The German government says it is in talks over further compensation for victims of the attack on the Munich Olympics, as the 50th anniversary of the atrocity approaches.

Germany in talks on further payout for 1972 Olympics victims

Ahead of the commemoration in September, relatives of the Israelis killed have indicated they are unhappy with what Germany is offering.

“Conversations based on trust are taking place with representatives of the victims’ families,” a German interior ministry spokesman told AFP when asked about the negotiations.

He did not specify who would benefit or how much money had been earmarked, saying only that any package would “again” be financed by the federal government, the state of Bavaria and the city of Munich.

On September 5th, 1972, eight gunmen broke into the Israeli team’s flat at the Olympic village, shooting dead two and taking nine Israelis hostage, threatening to kill them unless 232 Palestinian prisoners were released.

West German police responded with a bungled rescue operation in which all nine hostages were killed, along with five of the eight hostage-takers and a police officer.

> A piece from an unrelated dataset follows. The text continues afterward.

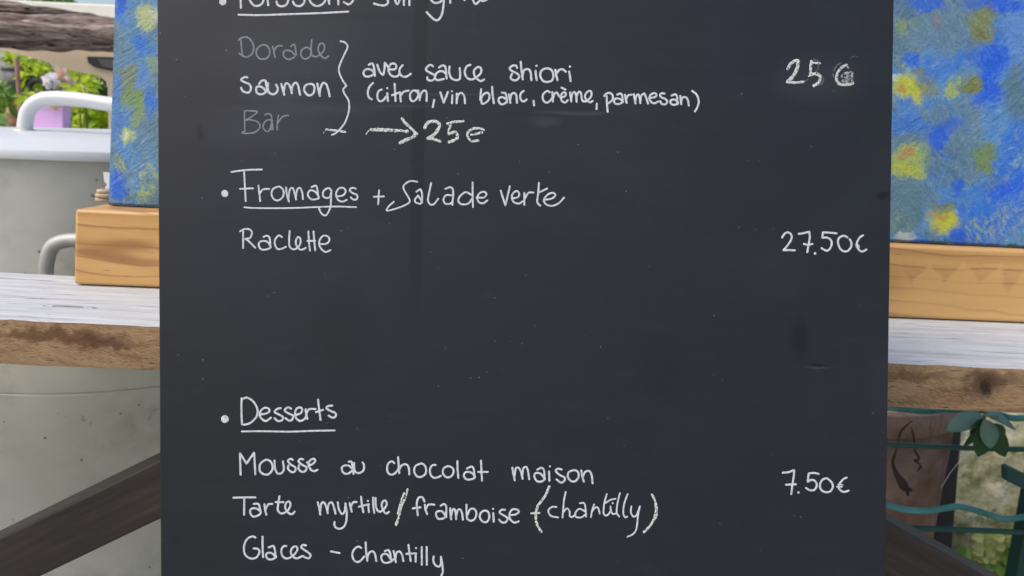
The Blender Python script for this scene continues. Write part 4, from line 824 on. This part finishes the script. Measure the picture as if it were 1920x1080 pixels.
# shrubs
def shrub(Y, blobs_, label, mat, size=.05, n=160):
    b0 = Vector((sum(hy(x, y, Y).x for x, y, r, r2 in blobs_) / len(blobs_), Y, 0)); sp = []
    for (x, y, r, r2) in blobs_:
        c = hy(x, y, Y); k = Y / F; sp.append((c, (r * k, r * k * .8, r2 * k), n, size))
    return plant('shrub', b0, sp, label, 'shrub', mat, 'shrubs in the garden behind the pot')
shrub(2.8, [(146, 158, 14, 12)], 'few lime green sprigs in front of the small white flower', M_lime, .04, 40)
shrub(3.3, [(145, 150, 26, 22), (165, 225, 34, 34), (190, 225, 22, 30)], 'lime green shrub filling the rounded opening of the beige frame', M_lime)
shrub(3.6, [(185, 158, 26, 28), (190, 200, 40, 40), (120, 215, 50, 40)], 'dark green shrub behind the lime green one', M_darkg, .06)
shrub(3.9, [(60, 215, 80, 40), (20, 215, 50, 40), (95, 150, 40, 16)], 'mid green shrub behind the plant stand', M_green, .06, 260)
shrub(4.4, [(-40, 190, 50, 40), (110, 180, 60, 30), (240, 150, 50, 60)], 'pale green shrub farthest back on the left', M_lime, .07, 220)
shrub(4.0, [(60, 116, 14, 6), (30, 112, 10, 4)], 'airy light green twigs against the white sky below the beige frame', M_green, .045, 60)
shrub(3.0, [(60, -3, 34, 9), (110, -5, 28, 8)], 'light green twigs above the white board at the top left', M_green, .05, 60)

# hedge far behind everything
mb = MB()
for i in range(26):
    x = -9 + i * .75; cluster(mb, (x, 9 + random.uniform(-.4, .4), random.uniform(.35, .6)), (.7, .5, .45), 220, .13)
tag(mb.build('hedge', M_green), 'long green hedge at the back of the garden', 'hedge')

# ------------------------------------------------------------------ lower right background
# mossy stone wall
t = NT('mossy_render', .95, .2)
base = t.ramp(t.noise(6, 6, .68, t.obj, .6), [(.3, srgb(98, 98, 64)), (.43, srgb(152, 150, 110)), (.54, srgb(196, 192, 158)), (.68, srgb(226, 222, 200))])
base = t.mix(t.math('MULTIPLY', t.rng(t.noise(22, 6, .75), .53, .62), .6), base, srgb(80, 90, 46))
base = t.mix(t.rng(t.noise(60, 4, .7), .64, .7), base, srgb(190, 186, 166))
t.color(base); t.bump(t.noise(16, 7, .7), 1.0, .02); M_moss = t.m
YM = 1.88
xa3 = hy(1560, 900, YM).x; xb3 = hy(2400, 900, YM).x; ztp = hy(1900, 765, YM).z + .25
nx, nz = 90, 60; vs = []; fs = []
for i in range(nx + 1):
    for j in range(nz + 1):
        x = xa3 + (xb3 - xa3) * i / nx; z = ztp * j / nz
        vs.append((x, YM + .02 * noise.noise(Vector((x * 6, z * 6, 0))) + .008 * noise.noise(Vector((x * 22, z * 22, 4))), z))
for i in range(nx):
    for j in range(nz):
        a = i * (nz + 1) + j; fs.append((a, a + nz + 1, a + nz + 2, a + 1))
b0 = len(vs); vs += [(xa3, YM + .25, 0), (xb3, YM + .25, 0), (xb3, YM + .25, ztp), (xa3, YM + .25, ztp)]
c00, c10, c11, c01 = 0, nx * (nz + 1), nx * (nz + 1) + nz, nz
fs += [(b0 + 1, b0, b0 + 3, b0 + 2), (c01, c11, b0 + 2, b0 + 3), (c00, c01, b0 + 3, b0), (c10, b0 + 1, b0 + 2, c11)]
o = link('mossy_wall', vs, fs, M_moss); autosm(o, 50); recenter(o); tag(o, 'low mossy grey stone wall behind the green wire fence', 'wall')
# terracotta pot (big, tapered)
t = NT('old_terracotta', .85, .25)
base = t.ramp(t.noise(5, 6, .65), [(.3, srgb(96, 68, 52)), (.5, srgb(140, 104, 82)), (.62, srgb(168, 140, 122)), (.8, srgb(120, 88, 68))])
base = t.mix(t.rng(t.noise(3, 5, .6, t.map((1, 1, 2.5))), .52, .7), base, srgb(150, 134, 124))
zz_ = t.sep()[2]
base = t.mix(t.math('MULTIPLY', t.rng(t.noise(9, 5, .7, t.map((2, 2, .5))), .58, .68), .5), base, srgb(98, 62, 48))
t.color(base, .8); t.bump(t.noise(24, 6, .65), .6, .008); M_terra = t.m
YT = 1.55
pr_t = hy(1794, 775, YT); pr_b = hy(1744, 1030, YT); cxp = pr_t.x - .29
def tangent_r(p): dist = math.hypot(cxp, YT); return dist * math.sin(math.atan2(p.x, YT) - math.atan2(cxp, YT))
r_t, r_b = tangent_r(pr_t), tangent_r(pr_b)
def rz(z): return r_b + (r_t - r_b) * (z - pr_b.z) / (pr_t.z - pr_b.z)
ztop = hy(1760, 735, YT).z
tp = empty('terracotta_pot', (cxp, YT, 0), 'big old terracotta pot behind the green fence wires', 'pot')
m = MB(); m.lathe((cxp, YT, 0), [(0, 0.001), (rz(0.0), 0.001), (rz(ztop * .5), ztop * .5), (rz(ztop), ztop), (rz(ztop) - .02, ztop), (rz(ztop) - .03, ztop - .08), (0, ztop - .08)], 96); m.build('pot_body', M_terra, tp, True)
m = MB(); m.lathe((cxp, YT, 0), [(rz(ztop) + .001, ztop - .012), (rz(ztop) + .014, ztop - .010), (rz(ztop) + .014, ztop + .03), (rz(ztop) - .012, ztop + .03), (rz(ztop) - .015, ztop - .01)], 96); m.build('rim', M_terra, tp, True)
# dark post behind it
YPt = 1.70; a = hy(1806, 780, YPt); b = hy(1782, 1070, YPt)
m = MB(); wpt = .16; zA = a.z; gx = b.x + (b.x - a.x) / (b.z - a.z) * (0 - b.z)
m.box8([(gx - wpt, YPt, 0), (gx, YPt, 0), (gx, YPt + .08, 0), (gx - wpt, YPt + .08, 0), (a.x - wpt, YPt, zA), (a.x, YPt, zA), (a.x, YPt + .08, zA), (a.x - wpt, YPt + .08, zA)])
o = recenter(m.build('dark_wooden_post', plain('blackened_wood', srgb(34, 32, 34), .7, .3, 20, 0, .5, .003))); bevel(o, .003); tag(o, 'dark slanting wooden post between the terracotta pot and the mossy wall', 'post')
# thin dark brown curled strands in front of the pot
M_strand = plain('dark_brown_strand', srgb(52, 38, 32), .8, .3, 60)
YTw = YT - .31
tw = empty('dark_curls', hy(1708, 900, YTw), 'two thin dark curled strands in front of the terracotta pot', 'strand')
def pxtube(pts, Y, r, name, par, mat=M_strand, n=10, jit=1.6):
    P = arc([hy(x, y, Y) + Vector((0, random.uniform(-.004, .004), 0)) for x, y in pts], 10); m = MB(); m.tube(P, r if not callable(r) else [r(i / (len(P) - 1)) for i in range(len(P))], n, jit); return m.build(name, mat, par, True)
pxtube([(1709, 800), (1712, 822), (1716, 845), (1722, 858), (1716, 864), (1724, 870), (1732, 884), (1722, 884), (1726, 872)], YTw, lambda u: .0012 + .0035 * max(0, u - .5), 'dark_strand', tw)
pxtube([(1712, 790), (1690, 810), (1680, 840), (1676, 868), (1683, 890), (1692, 905), (1698, 916), (1708, 918), (1700, 914), (1702, 928)], YTw, lambda u: .0012 + (.0042 * math.exp(-((u - .55) / .12) ** 2)) + .0015 * u, 'dark_strand', tw)
# fence
YFe = 1.18
t = NT('green_pvc_coating', .35, .5)
t.color(t.ramp(t.noise(18, 4), [(.35, srgb(46, 104, 100)), (.65, srgb(84, 152, 154))])); t.bump(t.noise(90, 4), .3, .001); M_wire = t.m
fence = empty('green_wire_fence', hy(1800, 1000, YFe) * 1.0, 'green plastic coated wire fence behind the right end of the table', 'fence')
fence.location.z = 0
M_wire_dark = plain('dark_green_wire', srgb(30, 76, 66), .45, .2, 20)
def wire(pts, r=.0047, name='wire', mw=None):
    P = arc([hy(x, y, YFe) for x, y in pts], 8); P = [P[0] + Vector((-.9, 0, 0))] + P + [P[-1] + Vector((.25, 0, 0))]
    m = MB(); m.tube(P, r, 12); return m.build(name, mw or M_wire, fence, True)
wire([(1660, 764), (1700, 768), (1735, 771), (1780, 768), (1830, 768), (1870, 777), (1900, 784), (1940, 783)], .0052)
wire([(1660, 833), (1760, 838), (1840, 841), (1940, 843)], .0043, mw=M_wire_dark)
wire([(1660, 946), (1690, 954), (1730, 958), (1770, 953), (1800, 950), (1840, 960), (1880, 973), (1915, 970), (1950, 962)], .0052)
wire([(1660, 989), (1800, 993), (1940, 999)], .0047, mw=M_wire_dark)
a = hy(1919, 900, YFe + .02); m = MB(); m.box((a.x + .016, YFe + .022, .5), (.014, .03, 1.0)); bevel(m.build('fence_post', plain('dark_green_metal', srgb(24, 64, 58), .45, .15, 20), fence), .002)
poly = [(1889, 879), (1894, 876), (1945, 902), (1945, 930), (1889, 903)]
m = MB(); m.prism([hy(x, y, YFe - .022) for x, y in poly], (0, .018, 0)); bevel(m.build('bracket', plain('dark_green_bracket', srgb(26, 74, 72), .45, .1, 20), fence), .002)
# sprig of big leaves hooked on the fence
YLf = YFe - .03
sp = empty('leafy_sprig', hy(1845, 780, YLf), 'grey-green leafy sprig hanging over the top fence wire', 'sprig')
def bleaf(b, t_, w, nrm, mat, dy=0, dt=0, curl=.12):
    m = MB(); m.leaf(hy(*b, YLf + dy), hy(*t_, YLf + dy + dt), nrm, w * YLf / F, curl, 9)
    o = m.build('leaf', mat, sp, True); md = o.modifiers.new('s', 'SOLIDIFY'); md.thickness = .0006; return o
bleaf((1842, 778), (1779, 803), 38, (0.1, -.6, 1), M_grey, -.01, -.02)
bleaf((1848, 778), (1912, 800), 38, (0, -.5, 1), M_grey, 0, .01)
bleaf((1846, 780), (1874, 770), 20, (0, -.6, 1), M_grey, -.005, .02)
bleaf((1846, 790), (1840, 858), 46, (.1, -1, .2), M_darkg, -.03, -.01)
bleaf((1852, 792), (1890, 861), 34, (-.3, -1, .2), M_darkg, -.02, 0)
bleaf((1840, 792), (1812, 842), 24, (.3, -1, .3), M_darkg, -.01, .01)
bleaf((1856, 796), (1886, 824), 30, (-.2, -1, .4), M_darkg, -.035, 0)
bleaf((1838, 782), (1818, 768), 16, (0, -1, .6), M_grey, 0, 0)
bleaf((1846, 786), (1862, 842), 34, (-.1, -1, .3), M_grey, -.04, -.01)
bleaf((1844, 784), (1822, 816), 26, (.3, -1, .4), M_darkg, -.03, 0)
m = MB(); m.tube(arc([hy(1846, 790, YLf), hy(1846, 776, YLf), hy(1850, 755, YLf + .02), hy(1856, 700, YLf + .05)]), .0022, 8); m.build('stem', M_stem, sp, True)
# spider thread
m = MB(); m.tube([hy(1764, 915, 1.25), hy(1782, 886, 1.25), hy(1800, 864, 1.25)], .0004, 5); o = recenter(m.build('spider_thread', M_white)); tag(o, 'thin pale spider thread beside the dark slanting post', 'thread')
# ferny plants at the wall foot
def wallplant(px, py, Y, n, L, label, mats, spread=1.0):
    c = hy(px, py, Y); base_ = Vector((c.x, Y, 0)); e = empty('fern', base_, label, 'plant', 'ferns at the foot of the mossy wall')
    for k in range(n):
        an = random.uniform(-1, 1) * spread; m = MB(); ln = L * random.uniform(.7, 1.2); root = Vector((c.x + random.uniform(-.03, .03), Y, max(.002, c.z - L * .9)))
        pts = []
        for i in range(9):
            u = i / 8; pts.append(root + Vector((math.sin(an) * ln * u, -.18 * ln * u + random.uniform(-.03, .03) * 0, math.cos(an) * ln * u - .35 * abs(math.sin(an)) * ln * u * u)))
        m.tube(pts, .0012, 4)
        for i in range(2, 9):
            for s_ in (-1, 1):
                p = pts[i]; tx = (pts[i] - pts[i - 1]).normalized(); sdv_ = tx.cross(Vector((0, -1, .3))).normalized() * s_
                m.leaf(p, p + (sdv_ + tx * .6).normalized() * ln * .2 * (1 - .5 * i / 9), (random.uniform(-.3, .3), -1, .5), ln * .085, .2, 3)
        m.build('frond', mats[k % len(mats)], e)
    s0 = MB(); s0.tube([base_, Vector((c.x, Y, max(.02, c.z - L * .85)))], .004, 6); s0.build('stem', M_stem, e)
M_yg = leaf_mat('yellow_green_leaf', srgb(128, 144, 60), srgb(196, 194, 130), .25)
wallplant(1838, 1075, 1.78, 22, .24, 'yellow-green fern at the wall foot, nearest the dark slanting post', [M_yg, M_green])
wallplant(1892, 1070, 1.80, 20, .25, 'mid green fern at the wall foot beside the fence post', [M_green, M_yg, M_green])
wallplant(1800, 1090, 1.80, 14, .2, 'low pale fern half behind the dark slanting post', [M_yg])

# thin scene-wide checks
bpy.context.view_layer.update()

An armed police officer in a tracksuit secures the block where terrorists  held Israeli hostages at the Olympic Village in Munich on 5th September 1972.

An armed police officer in a tracksuit secures the block where terrorists held Israeli hostages at the Olympic Village in Munich on 5th September 1972. Photo: picture alliance / dpa | Horst Ossingert

The spokeswoman for the victims’ families, Ankie Spitzer, told the German media group RND that the amount currently on the table was “insulting” and threatened a boycott of this year’s commemorations.

She said Berlin was offering a total of €10 million including around €4.5 million already provided in compensation between 1972 and 2002 — an amount she said did not correspond to international standards. 

“We are angry and disappointed,” said Spitzer, the widow of fencing coach Andre Spitzer who was killed in the attack. “We never wanted to talk publicly about money but now we are forced to.”

RND reported that the German and Israeli governments would like to see an accord by August 15th.

The interior ministry spokesman said that beyond compensation, Germany intended to use the anniversary for fresh “historical appraisal, remembrance and recognition”.

He said this would include the formation of a commission of German and Israeli historians to “comprehensively” establish what happened “from the perspective of the year 2022”.

This would lead to “an offer of further acts of acknowledgement of the relatives of the victims of the attack” and the “grave consequences” they suffered.